Lettre 79bis Christ-Roi 1937

Christ-Roi 1937.

Cher Confrère81,

Cher entre tous, que si je ne vous ai pas écrit c'est que je n'en avais besoin ni pour aviver en moi votre souvenir : il est toujours vivant, ni pour me rappeler au vôtre. Je sais combien vous pensez à nous. Pour moi, pour les autres, vous êtes toujours celui qui nous faisait rire... des rires si jeunes et si innocents.

Pas plus tard qu'un de ces jours nous avons veillé jusqu'à 10 ou 11 heures, assis à nous rappeler, à re­vivre, les "séances" de St-Oyen et du St-Bernard. Je vous souhaite de ne pas vieillir, mais d'amuser toujours afin que plus tard si jamais il nous est donné de revoir la "vieille maison" il nous soit aussi donné de revenir hommes auprès de vous. A quand ?!!

Mais aujourd'hui puisque j'écris écrivons parlons réalité. La dernière chronique - un vrai sphynx - avait une lueur. Vous nous affirmiez qu'il y avait des réserves.

Nous comptons beaucoup sur vous pour cela. Voyez plutôt : Latsa ouvert dans 2 ans, alors que les nouveaux ne sauront pas même assez la langue ; une grande école préparatoire au Petit séminaire (qui à mon idée si les renforts ne sont pas trop rares pourra devenir un Petit séminaire, ensuite un Grand aussi, un couvent de chanoines réguliers). Kitchra, importants revenus, résidence inoccupée et pour cette raison délabrée. Prendre pied dans les villages presse encore davantage parce que les Protestants deviennent de jour en jour plus dangereux. D'autre part, pour cette partie (je voudrais être plus clair mais je crains que ma lettre ne soit frauduleusement ouverte à quelques douanes), pour ce coin-ci de la terre il ne faut plus guère compter sur les M.É. de P.82 Vous voyez que si nous n'en prenons pas soin, elle ne donnera rien de bon, et toute la honte nous en reviendra.

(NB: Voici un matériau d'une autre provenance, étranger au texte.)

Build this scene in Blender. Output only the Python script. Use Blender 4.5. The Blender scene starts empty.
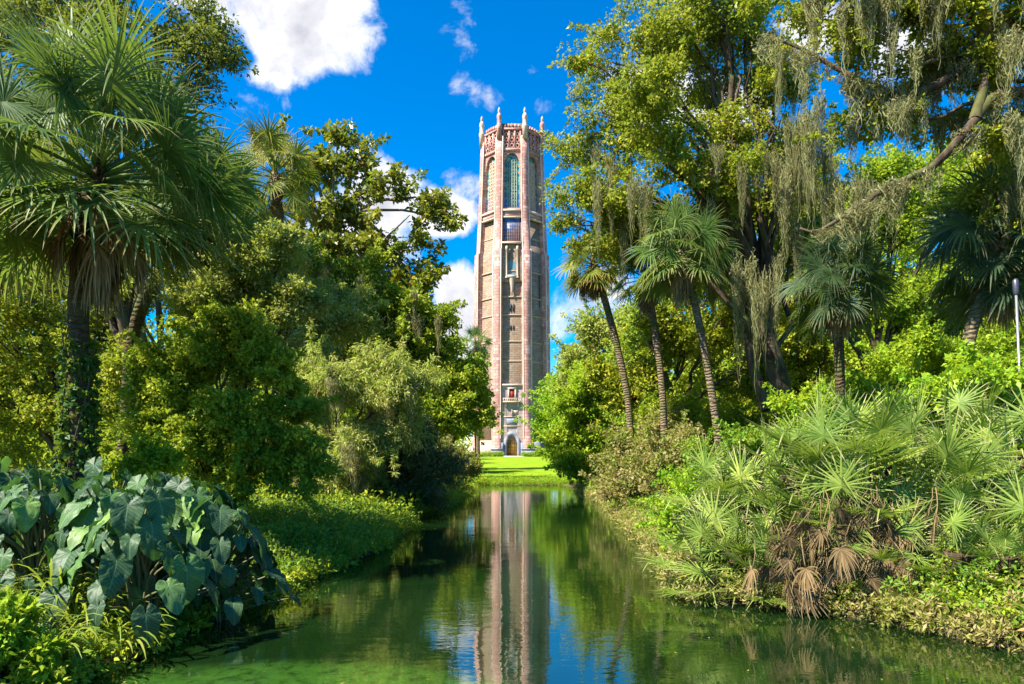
import bpy, math, random
import numpy as np
from math import radians as R, sin, cos, pi
from mathutils import Vector, Matrix

S = bpy.context.scene
COL = S.collection
F = 683.0; CX = 512.0; HY = 455.0; CZ = 1.8

# ------------------------------------------------------------------ camera
cam = bpy.data.cameras.new('camera'); camo = bpy.data.objects.new('camera', cam); COL.objects.link(camo)
camo.location = (0, 0, CZ); camo.rotation_euler = (R(90), 0, 0)
cam.sensor_width = 36; cam.lens = 36 * F / 1024
cam.shift_y = (HY - 342) / 1024.0
cam.clip_end = 4000
S.camera = camo

# ------------------------------------------------------------------ light
SUN_DIR = Vector((-0.86, -0.50, 0.0)).normalized()
SUN_EL = R(49)
sd = Vector((SUN_DIR.x * cos(SUN_EL), SUN_DIR.y * cos(SUN_EL), sin(SUN_EL)))
sun = bpy.data.lights.new('sun', 'SUN'); suno = bpy.data.objects.new('sun', sun); COL.objects.link(suno)
sun.energy = 5.0; sun.angle = R(0.55); sun.color = (1.0, 0.93, 0.80)
suno.rotation_euler = sd.to_track_quat('Z', 'Y').to_euler()
suno.location = (-30, -10, 40)
SKY_STRENGTH = 0.12
S.view_settings.view_transform = 'Standard'; S.view_settings.look = 'None'
S.view_settings.exposure = 1.5; S.view_settings.gamma = 1.0
S.view_settings.use_curve_mapping = False
S.render.engine = 'CYCLES'
cy = S.cycles
cy.max_bounces = 10; cy.diffuse_bounces = 7; cy.glossy_bounces = 3; cy.transmission_bounces = 7; cy.transparent_max_bounces = 4
cy.caustics_reflective = False; cy.caustics_refractive = False
cy.sample_clamp_indirect = 6.0
try:
    cy.use_denoising = True; cy.denoiser = 'OPENIMAGEDENOISE'; cy.denoising_input_passes = 'RGB_ALBEDO_NORMAL'
except Exception: pass


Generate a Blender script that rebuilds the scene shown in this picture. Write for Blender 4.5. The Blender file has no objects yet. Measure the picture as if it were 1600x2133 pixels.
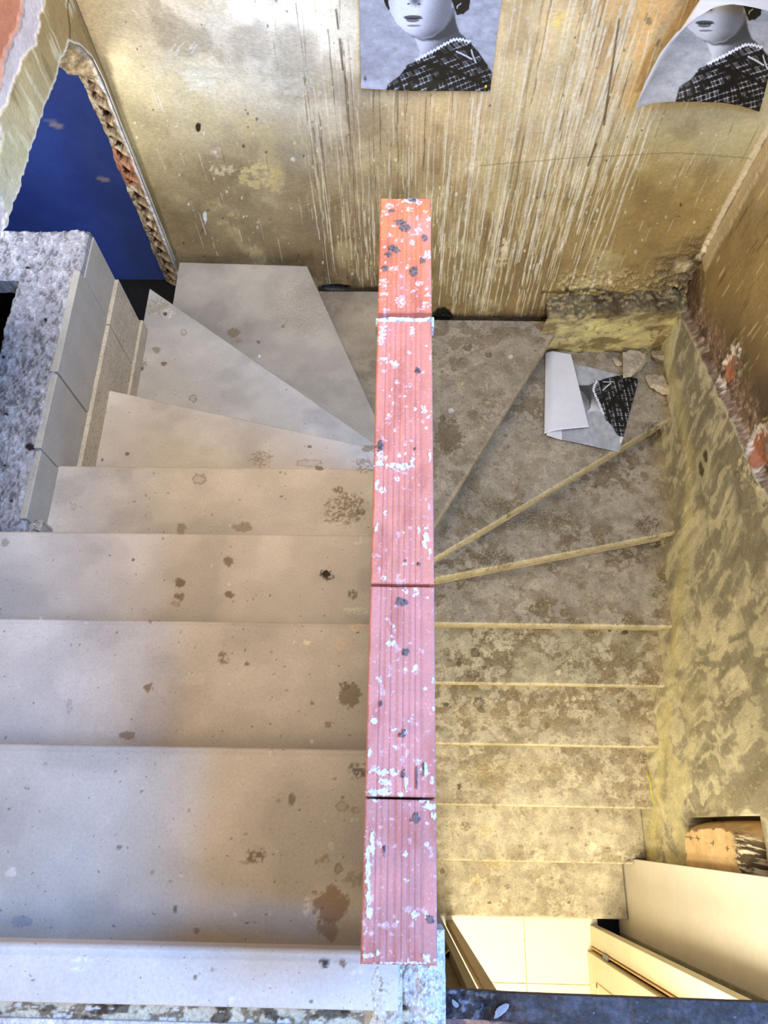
import bpy, bmesh, math, random
import numpy as np
from mathutils import Vector, Matrix
random.seed(7)
rng = np.random.default_rng(11)
S = bpy.context.scene
col = S.collection

# ------------------------------------------------------------------ camera
F = 1540.0
camd = bpy.data.cameras.new('camera'); cam = bpy.data.objects.new('camera', camd); col.objects.link(cam)
camd.sensor_fit = 'VERTICAL'; camd.sensor_height = 24.0; camd.lens = F / 2133 * 24.0
camd.clip_start = 0.02
CW = np.array([0.0, 0.0, 4.24])
n_ = np.array([23, 657, F]); n_ = n_ / np.linalg.norm(n_)
v_ = np.array([72, -3596, F]); v_ = v_ - n_ * (v_ @ n_); v_ = v_ / np.linalg.norm(v_)
r_ = np.cross(n_, v_); r_ = r_ if r_[0] > 0 else -r_
MW = np.array([r_, v_, -n_])
m = Matrix(((MW[0,0], -MW[0,1], -MW[0,2], CW[0]), (MW[1,0], -MW[1,1], -MW[1,2], CW[1]), (MW[2,0], -MW[2,1], -MW[2,2], CW[2]), (0,0,0,1)))
cam.matrix_world = m
S.camera = cam
# measuring helper: where a point of a real surface is seen (used to place stains and painted tones on real surfaces)
def pix(P):
    c = (np.asarray(P, float) - CW) @ MW
    return 800 + F * c[..., 0] / c[..., 2], 1066.5 + F * c[..., 1] / c[..., 2]
def hit(px, py, ax, val):
    d = MW @ np.array([px - 800, py - 1066.5, F]); return CW + d * ((val - CW[ax]) / d[ax])

# ------------------------------------------------------------------ light
def s2l(*c):
    a = np.array(c, float) / 255.0
    return np.where(a <= .04045, a / 12.92, ((a + .055) / 1.055) ** 2.4)
w = bpy.data.worlds.new('world'); S.world = w; w.use_nodes = True
w.node_tree.nodes['Background'].inputs[0].default_value = (1.0, 0.84, 0.66, 1)
w.node_tree.nodes['Background'].inputs[1].default_value = 0.85
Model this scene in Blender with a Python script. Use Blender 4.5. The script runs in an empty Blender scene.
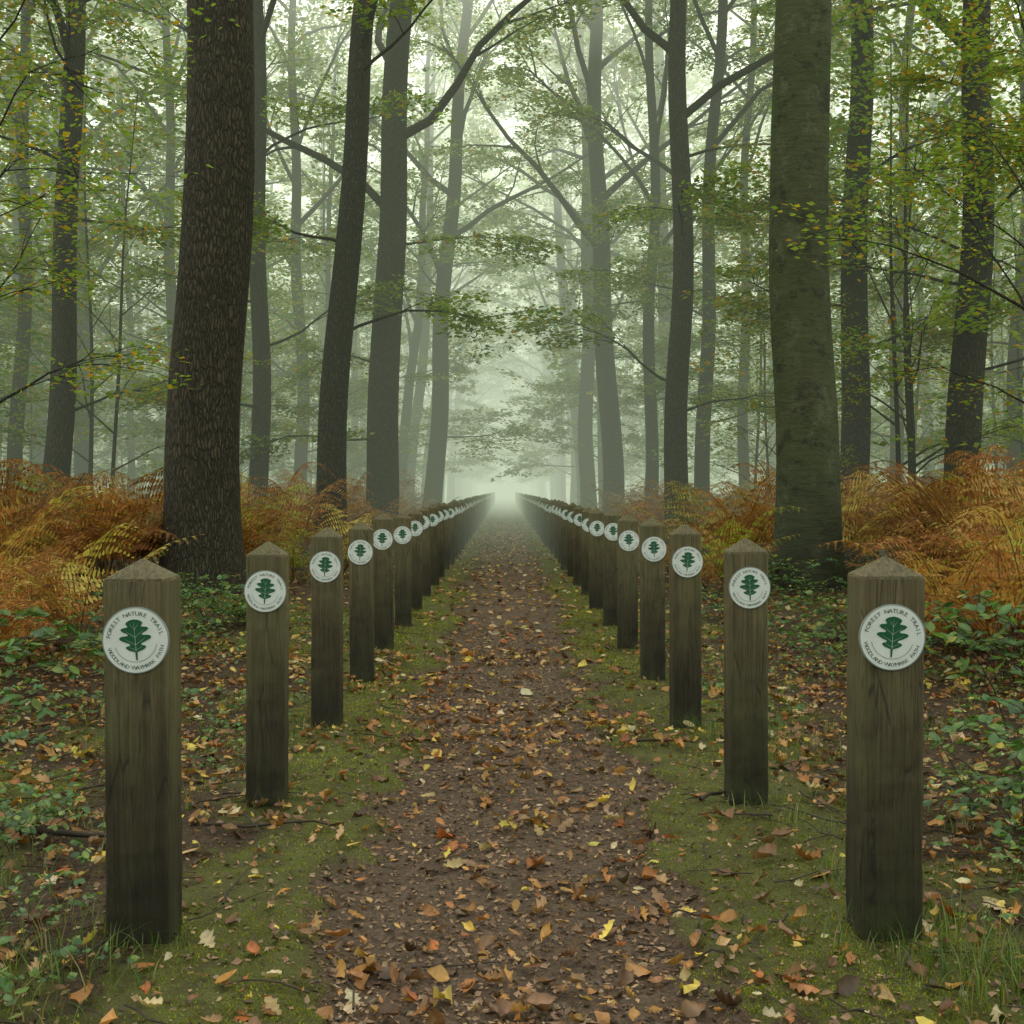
import bpy, math, numpy as np, time
from mathutils import Vector
T0 = time.time()
R = np.random.RandomState(7)
scene = bpy.context.scene
COL = scene.collection
F = 1138.0; VPX = 505.0; CAMH = 1.3

# ------------------------------------------------------------- helpers
TAB = np.random.RandomState(3).rand(256, 256)
def vn(x, y, s=0):
    x = np.asarray(x, float) + s*17.31; y = np.asarray(y, float) + s*9.77
    xi = np.floor(x).astype(int); yi = np.floor(y).astype(int)
    fx = x-xi; fy = y-yi
    fx = fx*fx*(3-2*fx); fy = fy*fy*(3-2*fy)
    a = TAB[xi % 256, yi % 256]; b = TAB[(xi+1) % 256, yi % 256]
    c = TAB[xi % 256, (yi+1) % 256]; d = TAB[(xi+1) % 256, (yi+1) % 256]
    return (a*(1-fx)+b*fx)*(1-fy)+(c*(1-fx)+d*fx)*fy
def fbm(x, y, s=0, o=4):
    v = 0; a = .5; t = 0
    for i in range(o):
        v = v+a*vn(x*2**i, y*2**i, s+i*3); t += a; a *= .5
    return v/t
def sstep(a, b, x):
    t = np.clip((x-a)/(b-a), 0, 1); return t*t*(3-2*t)
def mosspath(x, y):
    a = np.abs(np.asarray(x, float)-0.03)
    n = fbm(x*2.2, y*1.2, 1)-.5; n2 = fbm(x*7, y*5, 5)-.5
    path = 1-sstep(0.40, 0.74, a+n*.45+n2*.5)
    strip = (1-path)*(1-sstep(1.05, 1.7, a+n*1.2+n2*.6))
    patch = (1-path)*sstep(.55, .7, fbm(x*.9, y*.9, 9))*.8
    return np.clip(np.maximum(strip, patch), 0, 1), path
def hgt(x, y):
    x = np.asarray(x, float); y = np.asarray(y, float)
    a = np.abs(x)
    m, p = mosspath(x, y)
    h = -0.035*p + 0.03*m*fbm(x*5, y*5, 2)
    h = h + .05*(fbm(x*.8, y*.8, 4)-.5)*sstep(.6, 3, a)
    h = h + .25*(fbm(x*.12, y*.12, 6)-.5)*sstep(3, 10, a)
    h = h + .022*(fbm(x*9, y*9, 8, 3)-.5) + .016*m*(vn(x*22, y*22, 3)-.5)
    return h

class MB:
    def __init__(s): s.V = []; s.F = []; s.M = []; s.C = []; s.S = []; s.n = 0
    def add(s, V, Fc, col=(1, 1, 1), mat=0, smooth=True):
        V = np.asarray(V, float).reshape(-1, 3); Fc = np.asarray(Fc, int)
        c = np.asarray(col, float)
        if c.ndim == 1: c = np.tile(c, (len(V), 1))
        s.V.append(V); s.F.append(Fc+s.n); s.C.append(c)
        s.M.append(np.full(len(Fc), mat)); s.S.append(np.full(len(Fc), smooth)); s.n += len(V)
    def merged(s):   # all-quad builder -> flat arrays
        return np.concatenate(s.V), np.concatenate(s.F), np.concatenate(s.C), np.concatenate(s.M)
    def stamp(s, T, x, y, z, rot, sc, tint=1.0, lean=0.0):
        V, Q, C, M = T; c, q = math.cos(rot)*sc, math.sin(rot)*sc
        W = np.stack([V[:, 0]*c-V[:, 1]*q+x+lean*V[:, 2], V[:, 0]*q+V[:, 1]*c+y, V[:, 2]*sc+z], -1)
        s.V.append(W); s.F.append(Q+s.n); s.C.append(C*tint); s.M.append(M); s.S.append(np.zeros(len(Q), bool)); s.n += len(V)
    def mesh(s, name, mats):
        me = bpy.data.meshes.new(name)
        V = np.concatenate(s.V); C = np.concatenate(s.C)
        me.vertices.add(len(V)); me.vertices.foreach_set('co', V.ravel().astype(np.float32))
        tot = np.concatenate([np.full(len(f), f.shape[1]) for f in s.F])
        lo = np.concatenate([f.ravel() for f in s.F])
        me.loops.add(len(lo)); me.loops.foreach_set('vertex_index', lo.astype(np.int32))
        me.polygons.add(len(tot))
        st = np.concatenate([[0], np.cumsum(tot)[:-1]])
        me.polygons.foreach_set('loop_start', st.astype(np.int32))
        me.polygons.foreach_set('material_index', np.concatenate(s.M).astype(np.int32))
        me.polygons.foreach_set('use_smooth', np.concatenate(s.S).astype(bool))
        at = me.color_attributes.new('Col', 'FLOAT_COLOR', 'POINT')
        at.data.foreach_set('color', np.c_[C, np.ones(len(C))].ravel().astype(np.float32))
        for m in mats: me.materials.append(m)
        me.update(calc_edges=True)
        return me
    def obj(s, name, mats):
        ob = bpy.data.objects.new(name, s.mesh(name, mats)); COL.objects.link(ob); return ob

def norm(a): return a/np.maximum(np.linalg.norm(a, axis=-1, keepdims=True), 1e-9)
def tube(mb, P, Rr, k=6, mat=0, col=(1, 1, 1), mod=None):
    P = np.asarray(P, float); n = len(P)
    T = norm(np.gradient(P, axis=0))
    ref = np.array([0, 0, 1.]) if abs(T[:, 2]).mean() < .8 else np.array([1., 0, 0])
    U = norm(np.cross(T, ref)); W = np.cross(T, U)
    an = np.linspace(0, 2*np.pi, k, endpoint=False)
    rr = np.asarray(Rr)[:, None]*np.ones((1, k))
    if mod is not None: rr = rr*mod
    V = P[:, None]+rr[..., None]*(np.cos(an)[None, :, None]*U[:, None]+np.sin(an)[None, :, None]*W[:, None])
    i = np.arange(n-1)[:, None]*k; j = np.arange(k)[None]; j2 = (j+1) % k
    Q = np.stack([i+j, i+j2, i+k+j2, i+k+j], -1).reshape(-1, 4)
    mb.add(V.reshape(-1, 3), Q, col, mat)

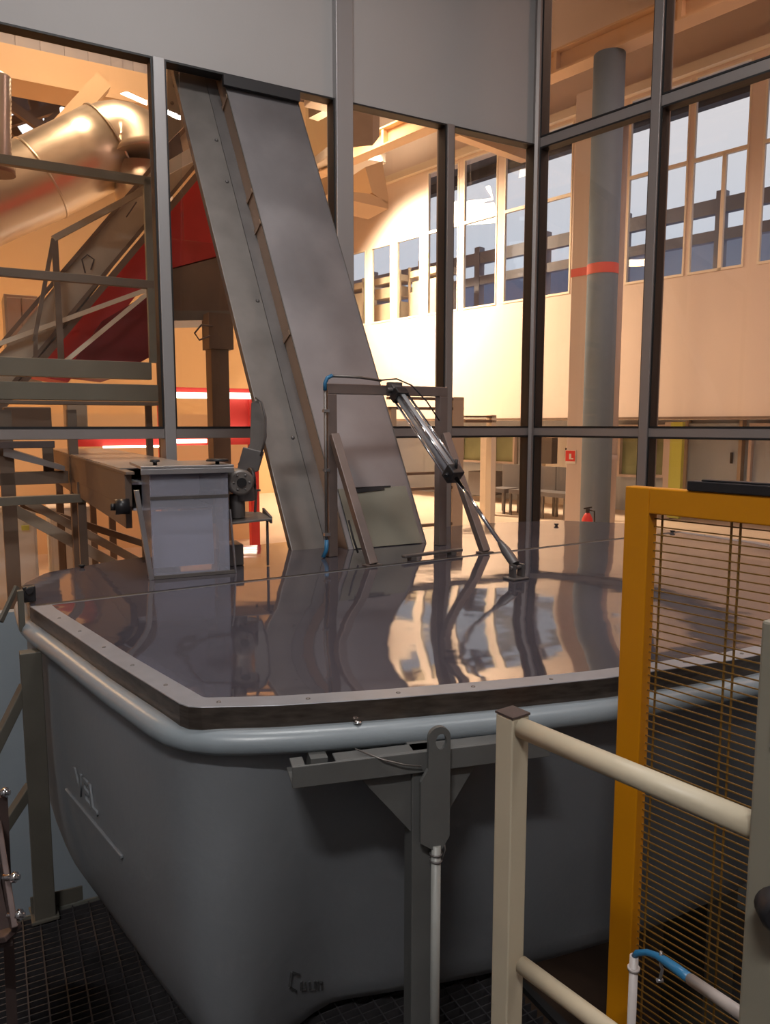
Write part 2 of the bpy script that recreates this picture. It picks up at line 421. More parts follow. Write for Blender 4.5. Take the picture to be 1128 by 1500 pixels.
# room shell behind and around the camera
Lf = A(SL, 0, 0); Rt = B(6.6, 0, 0)
m = MB(); m.prism([Vector((Lf.x, Lf.y, ZC)), Vector((-6.5, -3.0, ZC)), Vector((6.5, -3.0, ZC)), Vector((Rt.x, Rt.y, ZC)), C0+nA*0.1+nB*0.1+Z*ZC], Z*0.15)
struct(m.build('ceiling', 'room_wall'), 'grey ceiling of the glazed room', 'ceiling')
def wallseg(p, q, nm, mat='room_wall', z0=-1.75, z1=ZC, t=0.1):
    p = Vector((p[0], p[1], 0)); q = Vector((q[0], q[1], 0)); d = (q-p).normalized(); s = Vector((d.y, -d.x, 0))*t
    m = MB(); m.hexa([p+Z*z0, q+Z*z0, q+s+Z*z0, p+s+Z*z0, p+Z*z1, q+Z*z1, q+s+Z*z1, p+s+Z*z1]); return m.build(nm, mat)
struct(wallseg((-6.5, -3.0), (Lf.x, Lf.y), 'wall_west'), 'plain side wall of the room', 'wall')
struct(wallseg((6.5, -3.0), (-6.5, -3.0), 'wall_back'), 'plain rear wall of the room', 'wall')
struct(wallseg((Rt.x, Rt.y), (6.5, -3.0), 'wall_east'), 'plain east wall of the room', 'wall')
# pit floor below the vessel
m = MB(); m.prism([Vector((Lf.x-.3, Lf.y+.3, -1.7)), Vector((-6.7, -3.2, -1.7)), Vector((6.7, -3.2, -1.7)), Vector((Rt.x+.3, Rt.y+.3, -1.7)), C0+Vector((0,.3,-1.7))], Z*-0.1)
struct(m.build('floor', 'pit'), 'dark pit floor under the vessel', 'floor')

# ------------------------------------------------------------------ grating platform
g0 = on_z(35, 1346, ZFL); g1 = on_z(155, 1313, ZFL)
ug = (g1-g0).normalized(); ng = Vector((ug.y, -ug.x, 0))      # towards the camera
def G(u, n, z): return g0 + ug*u + ng*n + Z*z
platform = MB()
W0, W1, N1 = -1.6, 1.35, 1.9
nb = int(N1/0.0285)
for i in range(nb):
    n_ = 0.01 + i*0.0285
    platform.fbox(G, W0, W1, n_, n_+0.004, -0.03, 0.0)
k = 0; u_ = W0
while u_ < W1+0.001:
    platform.fbox(G, u_-0.002, u_+0.0025, 0.0, N1, -0.027, 0.0005); u_ += 0.055
plat = platform.build('floor_grating', 'grating')
tag(plat, 'dark steel bar grating walkway beside the grey vessel', 'grating')
m = MB(); m.fbox(G, W0, W1, -0.008, 0.0, -0.06, 0.005); m.build('edge_bar', 'grating_edge', plat)
m = MB()
for k in range(9): m.fbox(G, 0.22+0.11*k, 0.22+0.11*k+0.075, 0.12, 1.2, -0.31, -0.30)
m.fbox(G, 0.2, 1.25, 0.12, 1.2, -0.33, -0.31)
struct(m.build('platform_underplate', 'orange_bit'), 'ribbed pale plate seen dimly under the grating', 'floor')
m = MB(); m.fbox(G, 0.2, 0.24, 0.1, 1.25, -1.7, -0.33); m.fbox(G, 1.2, 1.24, 0.1, 1.25, -1.7, -0.33); struct(m.build('platform_support', 'pit'), 'dark support under the grating', 'floor')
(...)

Aidez-nous donc beaucoup; envoyez-nous beaucoup de missionnaires, mais envoyez-nous seulement de ceux qui ne se laissent ni encourager par le succès ni, surtout, décourager par l'insuccès.

Et maintenant, veuillez nous dire un peu ce que vous faites sur l'autre hémisphère. Nous n'y comprenons plus rien. Pourquoi M. le Père (Maître ?) a-t-il dû renoncer à la philosophie parce qu'il n'avait pas de novices ? ! ! Nous ne doutons pas de vos excellentes raisons, mais nous nous intéressons trop à vous pour ne pas les savoir. Écrivez-nous donc une lettre pleine de réalités. Nous l'attendons.

Et puis, cher Confrère, quand vous avez un "Memento" pas trop long, daignez l'allonger un peu pour moi. Je suis toujours un peu à votre charge. Il faut bien que vous me prépariez à la Ière Messe. Vous m'avez rendu heureux en m'aidant à venir ici ; rendez-moi bon, vous le pouvez.

Et moi, je vous assure de vous rester toujours très attaché [...]

Qui vous aime beaucoup

M. Tornay

 

81  Le correspondant est le chanoine Jules Jacquier, clavendier du Grand-Saint-Bernard. La lettre est écrite de Weisi sans doute, le 31 octobre 1937. 
82  Il s'agit des Missions Etrangères de Paris. C'est à l'initiative de leur supérieur, Mgr de Guébriand, qui avait vécu trente ans dans le Setchouan chinois, aux confins du Tibet, que l'on fit appel aux religieux du Grand-Saint-Bernard pour l'évangélisation de cette région.